Northern Road Trip

Everyone needs to take a vacation every once in a while, and that time of year rolled around for me this month. I’m the type of person who wants a nature holiday – give me 2 weeks camping outside of cell phone and internet coverage area to recharge my batteries. I’m also an adventurer, and after years of living overseas, I am eager to explore more of my own country.

This year, M and I took a long-awaited road trip way up north, to the Northwest Territories. And what an amazing trip. The farther north we went, the longer the days got, until it never quite got dark (challenging to sleep in a tent when the birds outside keep acting like it’s the middle of the day). We stayed in and around Yellowknife for nearly a week, exploring the city and the surrounding nature. I loved the pace of Yellowknife – the speed limit is 45 km/hr, and people actually drive that. No one seems to be in a rush, everyone is super friendly, and everything is close by. We went on lots of small hikes and nature walks, planned with the help of a blog called Life in the Knife.

No doubt, the highlight of the trip for me was the wildlife. I am in no way a newcomer to camping – I’ve grown up camping with my family in provincial and national parks, and have done several back-country trips. And yet, I seem to have not encountered any of the Great Canadian wildlife – bears, beavers, elk and moose, those symbols as renowned as the maple

The only brown bear, still a member of the black bear family.

leaf, have eluded me. Well, no more. Although the first few days yielded nothing but deer – even tho M guaranteed me that there would be herds of elk through Jasper, they all fled the rain – this trip brought 28 black bears (luckily all seen safely from the car), including 2 cubs and a brown bear, 4 moose (including 2 calves), herds of wood bison, stone sheep (like mountain goats) and deer, a few coyotes, 2 foxes, a muskrat, beaver and porcupine.

I firmly believe in reducing our carbon footprint, especially on vacations, and I am aware that my 6000+ km of driving was not the most earth friendly of vacations. But I also believe that as an environmentalist, it is important for me to go out there, and connect with the animals, plants and people living in different places, because we are all in this together, and we have to remember what we are fighting for.

I’ve given a brief outline of places we went below, and my recommendations, for anyone planning a similar trip.

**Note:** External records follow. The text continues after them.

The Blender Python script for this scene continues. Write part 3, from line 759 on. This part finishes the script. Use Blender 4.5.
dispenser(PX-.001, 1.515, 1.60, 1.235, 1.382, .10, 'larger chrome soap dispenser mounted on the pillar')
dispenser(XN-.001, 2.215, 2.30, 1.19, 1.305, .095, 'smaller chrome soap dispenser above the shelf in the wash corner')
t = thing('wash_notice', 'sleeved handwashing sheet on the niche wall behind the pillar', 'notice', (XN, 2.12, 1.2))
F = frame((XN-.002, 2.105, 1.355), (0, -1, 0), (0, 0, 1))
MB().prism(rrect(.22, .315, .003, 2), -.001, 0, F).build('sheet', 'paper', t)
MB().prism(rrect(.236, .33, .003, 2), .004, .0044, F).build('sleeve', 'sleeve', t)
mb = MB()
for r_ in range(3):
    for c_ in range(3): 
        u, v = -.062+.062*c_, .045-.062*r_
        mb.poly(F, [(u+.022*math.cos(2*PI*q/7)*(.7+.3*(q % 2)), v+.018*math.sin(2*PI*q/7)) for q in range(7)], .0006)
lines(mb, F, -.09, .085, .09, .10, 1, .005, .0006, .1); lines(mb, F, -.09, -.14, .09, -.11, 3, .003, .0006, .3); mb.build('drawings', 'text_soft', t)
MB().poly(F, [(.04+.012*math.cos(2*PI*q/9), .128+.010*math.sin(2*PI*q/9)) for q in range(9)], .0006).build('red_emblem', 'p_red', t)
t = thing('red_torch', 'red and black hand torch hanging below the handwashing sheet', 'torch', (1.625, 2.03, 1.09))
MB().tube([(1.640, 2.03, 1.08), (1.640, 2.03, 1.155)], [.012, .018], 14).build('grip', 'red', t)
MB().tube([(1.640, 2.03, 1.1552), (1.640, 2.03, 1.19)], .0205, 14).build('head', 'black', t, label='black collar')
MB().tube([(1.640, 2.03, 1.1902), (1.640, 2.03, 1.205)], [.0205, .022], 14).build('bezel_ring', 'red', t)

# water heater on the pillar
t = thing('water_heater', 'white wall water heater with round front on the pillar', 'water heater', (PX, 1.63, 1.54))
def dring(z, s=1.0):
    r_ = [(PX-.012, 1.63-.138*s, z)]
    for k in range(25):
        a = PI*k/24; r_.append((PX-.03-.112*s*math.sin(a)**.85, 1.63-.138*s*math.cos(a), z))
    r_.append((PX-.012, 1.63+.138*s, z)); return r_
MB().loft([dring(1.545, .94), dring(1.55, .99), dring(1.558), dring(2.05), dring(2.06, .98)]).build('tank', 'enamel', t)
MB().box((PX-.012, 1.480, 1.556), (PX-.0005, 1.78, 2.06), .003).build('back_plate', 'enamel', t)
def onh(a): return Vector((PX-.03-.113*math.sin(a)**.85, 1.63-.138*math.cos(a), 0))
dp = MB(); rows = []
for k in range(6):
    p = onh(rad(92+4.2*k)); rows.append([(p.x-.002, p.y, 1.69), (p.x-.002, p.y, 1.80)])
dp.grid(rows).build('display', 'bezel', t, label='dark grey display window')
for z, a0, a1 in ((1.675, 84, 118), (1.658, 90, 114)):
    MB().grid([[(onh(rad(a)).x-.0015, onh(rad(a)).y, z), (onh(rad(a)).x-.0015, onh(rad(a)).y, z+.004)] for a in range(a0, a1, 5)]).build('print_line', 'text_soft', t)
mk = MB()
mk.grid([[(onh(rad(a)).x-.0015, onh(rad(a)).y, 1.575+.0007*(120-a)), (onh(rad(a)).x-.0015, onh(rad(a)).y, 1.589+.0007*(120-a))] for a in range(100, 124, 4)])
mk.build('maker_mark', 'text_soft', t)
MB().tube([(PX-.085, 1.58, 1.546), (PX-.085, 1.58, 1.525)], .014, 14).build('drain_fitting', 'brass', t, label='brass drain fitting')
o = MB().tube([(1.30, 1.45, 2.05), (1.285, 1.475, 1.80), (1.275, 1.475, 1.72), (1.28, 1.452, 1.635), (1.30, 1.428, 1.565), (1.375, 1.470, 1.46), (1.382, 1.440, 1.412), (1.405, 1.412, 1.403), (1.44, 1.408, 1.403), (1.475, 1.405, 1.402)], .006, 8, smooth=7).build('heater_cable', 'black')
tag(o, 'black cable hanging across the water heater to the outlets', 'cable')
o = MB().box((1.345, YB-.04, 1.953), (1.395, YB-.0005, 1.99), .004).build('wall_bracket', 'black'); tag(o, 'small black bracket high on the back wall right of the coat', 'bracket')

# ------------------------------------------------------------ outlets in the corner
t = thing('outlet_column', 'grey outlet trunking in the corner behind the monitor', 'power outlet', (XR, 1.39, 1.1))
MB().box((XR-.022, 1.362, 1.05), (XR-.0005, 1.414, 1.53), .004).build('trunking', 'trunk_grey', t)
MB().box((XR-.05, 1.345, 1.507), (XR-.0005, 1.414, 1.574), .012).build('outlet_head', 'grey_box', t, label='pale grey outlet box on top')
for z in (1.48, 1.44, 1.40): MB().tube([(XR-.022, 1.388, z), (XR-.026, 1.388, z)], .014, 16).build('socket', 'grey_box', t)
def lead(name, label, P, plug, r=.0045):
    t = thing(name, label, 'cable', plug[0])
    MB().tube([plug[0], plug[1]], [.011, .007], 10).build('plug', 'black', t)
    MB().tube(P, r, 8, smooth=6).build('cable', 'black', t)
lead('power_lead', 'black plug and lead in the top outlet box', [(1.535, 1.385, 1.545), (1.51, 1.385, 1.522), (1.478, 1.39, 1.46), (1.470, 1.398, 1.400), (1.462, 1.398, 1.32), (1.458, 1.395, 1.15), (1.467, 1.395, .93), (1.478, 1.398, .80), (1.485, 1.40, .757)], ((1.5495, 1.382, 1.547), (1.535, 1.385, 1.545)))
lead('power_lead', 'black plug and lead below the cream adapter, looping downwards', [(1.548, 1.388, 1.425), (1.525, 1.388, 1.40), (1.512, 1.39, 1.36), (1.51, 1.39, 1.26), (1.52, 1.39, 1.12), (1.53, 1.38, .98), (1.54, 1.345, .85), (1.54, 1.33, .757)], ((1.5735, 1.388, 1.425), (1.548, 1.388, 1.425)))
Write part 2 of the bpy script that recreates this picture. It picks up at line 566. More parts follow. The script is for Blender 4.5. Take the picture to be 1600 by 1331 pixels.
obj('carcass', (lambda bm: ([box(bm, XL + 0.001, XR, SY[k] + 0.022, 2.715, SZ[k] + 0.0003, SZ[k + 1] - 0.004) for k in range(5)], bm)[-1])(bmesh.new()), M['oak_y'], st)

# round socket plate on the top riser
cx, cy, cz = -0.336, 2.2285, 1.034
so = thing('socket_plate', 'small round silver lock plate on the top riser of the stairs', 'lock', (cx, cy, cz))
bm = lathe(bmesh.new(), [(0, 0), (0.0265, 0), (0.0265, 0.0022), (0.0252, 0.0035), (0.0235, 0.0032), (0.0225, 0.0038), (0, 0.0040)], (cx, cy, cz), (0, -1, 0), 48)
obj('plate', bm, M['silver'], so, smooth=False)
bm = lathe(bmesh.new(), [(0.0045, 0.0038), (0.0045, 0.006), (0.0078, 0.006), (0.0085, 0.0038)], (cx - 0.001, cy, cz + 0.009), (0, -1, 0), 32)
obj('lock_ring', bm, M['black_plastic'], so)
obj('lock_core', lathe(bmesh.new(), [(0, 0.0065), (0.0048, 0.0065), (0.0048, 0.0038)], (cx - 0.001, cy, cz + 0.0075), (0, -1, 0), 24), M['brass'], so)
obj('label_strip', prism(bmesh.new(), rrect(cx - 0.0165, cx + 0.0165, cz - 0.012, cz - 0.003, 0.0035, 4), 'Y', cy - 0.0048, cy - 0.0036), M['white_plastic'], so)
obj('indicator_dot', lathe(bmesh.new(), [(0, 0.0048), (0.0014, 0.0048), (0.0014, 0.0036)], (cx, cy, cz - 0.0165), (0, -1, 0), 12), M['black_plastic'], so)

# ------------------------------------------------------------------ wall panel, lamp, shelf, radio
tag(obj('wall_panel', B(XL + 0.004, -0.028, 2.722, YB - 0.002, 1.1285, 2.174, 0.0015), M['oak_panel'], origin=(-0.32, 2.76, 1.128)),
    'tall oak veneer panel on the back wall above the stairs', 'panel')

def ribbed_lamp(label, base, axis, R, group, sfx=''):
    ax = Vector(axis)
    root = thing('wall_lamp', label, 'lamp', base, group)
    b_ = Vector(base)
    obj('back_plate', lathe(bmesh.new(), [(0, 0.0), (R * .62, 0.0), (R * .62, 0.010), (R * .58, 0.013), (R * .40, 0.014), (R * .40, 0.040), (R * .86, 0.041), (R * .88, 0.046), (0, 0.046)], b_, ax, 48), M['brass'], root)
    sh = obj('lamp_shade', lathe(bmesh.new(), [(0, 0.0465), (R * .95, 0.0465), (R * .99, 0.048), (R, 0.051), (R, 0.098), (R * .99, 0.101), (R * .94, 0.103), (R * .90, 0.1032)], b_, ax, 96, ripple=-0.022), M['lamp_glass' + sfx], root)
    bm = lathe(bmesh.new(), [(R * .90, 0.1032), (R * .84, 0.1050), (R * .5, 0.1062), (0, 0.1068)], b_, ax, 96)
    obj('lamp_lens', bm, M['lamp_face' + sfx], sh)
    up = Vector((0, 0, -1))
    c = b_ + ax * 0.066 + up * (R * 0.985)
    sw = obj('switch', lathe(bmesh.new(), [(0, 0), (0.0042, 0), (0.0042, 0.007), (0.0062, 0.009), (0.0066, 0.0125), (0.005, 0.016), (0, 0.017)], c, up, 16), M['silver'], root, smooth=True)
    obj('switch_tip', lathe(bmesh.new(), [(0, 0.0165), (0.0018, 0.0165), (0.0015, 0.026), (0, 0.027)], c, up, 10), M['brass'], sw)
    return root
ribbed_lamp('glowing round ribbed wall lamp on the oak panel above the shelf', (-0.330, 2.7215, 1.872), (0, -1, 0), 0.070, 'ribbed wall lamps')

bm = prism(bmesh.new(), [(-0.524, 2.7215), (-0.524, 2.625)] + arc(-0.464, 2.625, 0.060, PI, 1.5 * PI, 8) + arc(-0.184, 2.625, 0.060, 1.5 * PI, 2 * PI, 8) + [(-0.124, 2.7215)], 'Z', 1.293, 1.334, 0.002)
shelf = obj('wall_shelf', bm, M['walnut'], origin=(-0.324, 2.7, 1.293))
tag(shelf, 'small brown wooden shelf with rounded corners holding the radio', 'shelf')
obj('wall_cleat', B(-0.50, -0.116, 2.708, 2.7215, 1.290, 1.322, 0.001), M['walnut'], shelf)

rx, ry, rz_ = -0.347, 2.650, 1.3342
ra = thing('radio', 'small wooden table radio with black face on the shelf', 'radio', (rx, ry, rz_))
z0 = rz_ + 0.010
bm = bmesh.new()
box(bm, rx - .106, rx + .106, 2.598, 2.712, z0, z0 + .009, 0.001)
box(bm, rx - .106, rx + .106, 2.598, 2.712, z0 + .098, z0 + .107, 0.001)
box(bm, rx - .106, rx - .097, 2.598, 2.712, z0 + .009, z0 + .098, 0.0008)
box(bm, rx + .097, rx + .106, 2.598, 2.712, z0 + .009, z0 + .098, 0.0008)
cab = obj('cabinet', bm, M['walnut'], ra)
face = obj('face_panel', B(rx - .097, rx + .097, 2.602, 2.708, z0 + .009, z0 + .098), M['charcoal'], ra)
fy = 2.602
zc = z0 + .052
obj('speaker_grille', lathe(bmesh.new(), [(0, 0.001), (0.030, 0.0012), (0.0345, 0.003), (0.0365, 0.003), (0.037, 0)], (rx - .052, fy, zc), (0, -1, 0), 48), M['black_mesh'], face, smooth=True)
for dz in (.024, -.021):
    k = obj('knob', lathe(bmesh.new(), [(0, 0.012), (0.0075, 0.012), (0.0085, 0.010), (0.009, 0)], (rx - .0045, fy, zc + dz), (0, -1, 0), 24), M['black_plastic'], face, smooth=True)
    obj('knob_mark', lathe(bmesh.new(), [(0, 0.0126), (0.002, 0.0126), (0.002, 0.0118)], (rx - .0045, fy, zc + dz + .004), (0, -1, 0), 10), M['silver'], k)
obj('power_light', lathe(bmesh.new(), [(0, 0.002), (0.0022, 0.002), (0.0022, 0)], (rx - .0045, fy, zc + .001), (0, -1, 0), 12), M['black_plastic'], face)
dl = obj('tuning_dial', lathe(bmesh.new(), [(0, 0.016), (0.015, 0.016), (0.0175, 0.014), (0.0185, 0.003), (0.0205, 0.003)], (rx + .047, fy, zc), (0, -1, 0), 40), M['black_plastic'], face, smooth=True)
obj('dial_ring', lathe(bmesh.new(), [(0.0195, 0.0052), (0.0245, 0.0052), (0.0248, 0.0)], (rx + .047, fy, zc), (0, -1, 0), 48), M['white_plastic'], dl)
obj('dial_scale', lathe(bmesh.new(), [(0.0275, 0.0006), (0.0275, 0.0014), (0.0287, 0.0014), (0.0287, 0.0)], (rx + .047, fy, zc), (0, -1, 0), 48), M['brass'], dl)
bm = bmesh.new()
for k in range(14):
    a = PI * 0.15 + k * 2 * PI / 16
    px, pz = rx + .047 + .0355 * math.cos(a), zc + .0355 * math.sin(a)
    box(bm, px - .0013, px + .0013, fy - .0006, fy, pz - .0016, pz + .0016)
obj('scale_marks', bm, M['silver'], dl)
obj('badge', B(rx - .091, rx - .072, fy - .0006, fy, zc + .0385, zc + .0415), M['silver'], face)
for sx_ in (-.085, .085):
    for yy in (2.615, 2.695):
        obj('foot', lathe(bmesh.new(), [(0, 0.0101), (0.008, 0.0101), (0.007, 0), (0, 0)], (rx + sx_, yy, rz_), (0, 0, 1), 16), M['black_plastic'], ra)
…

Stop 1: Monck Provincial Park, outside Merritt BC – quick stop, but nice enough, on a lake. Deer visited the site in the early morning hours.

Up close and personal with a moose in Liard River hotsprings

Stop 2: Mount Robson Provincial Park, BC – great, quick hiking trail to see the stunning Mount Robson and surrounding mountains. Worth a stop, even if not camping.

Stop 3: High Level, Alberta – really not much throughout northern Alberta, so just kept driving til we couldn’t drive any more.

Stop 4: Louise Falls, NWT – nice enough campground, with a nicely kept trail that goes between the 2 sets of falls (Alexandra and Louise) and down farther along the river.

Stop 5: Fred Henne Territorial Park, Yellowknife, NWT – great campsite for being pretty much in the city. A bit overly crowded and noisy on weekends, with teenagers walking through the campground. We stayed at one of the tenting sites removed from the parking area, which was great, good views, and decent privacy.

Stop 6: Prelude Lake Territorial Park – crowded with ATV riders and motor boaters on the weekend, with RVs running generators, which is rather annoying. But completely cleared out on Sunday. Beautiful views, has walking trails at the site and is close to the stunning Cameron Falls. Again, stayed at the walk-in tenting sites, which is very much worth it.

Stop 7: Blackstone Park, near Nahanni park – mosquito filled (even more than everywhere else), super friendly host (maybe because we were the only visitors?). Accessed through a very muddy (after rains) gravel road on the Liard trail. Good place to stop on this route.

Stop 8: Liard River Provincial Park and hotsprings – great place for hotsprings, which do not look like a swimming pool (in case you’ve seen the ones at Radium -boring!). Along the Alaska highway, which is stunning and full of wildlife, it was worth the side trip.

Stone sheep, who like to hang out on the most dangerous parts of the highway

Stop 9: Andy Bailey park, outside Fort Nelson – not a bad place, quiet, but not much in the way of maintenance. But good for secluded campground on a quiet lake.

Stop 10: 10 Mile Lake, outside Quesnel – nice enough place, but quite big and seems like it probably gets really crowded once school’s out. At least it had showers, though – we’d gone without since Prelude!

Stop 11: Home. The plan had been to stop around 100 Mile House, but it was stormy, and it’s not much fun tenting in the rain, so we just kept going down the Fraser Canyon to get back to Vancouver, through the flooding, stormy and occasionally power-outaged Fraser Valley.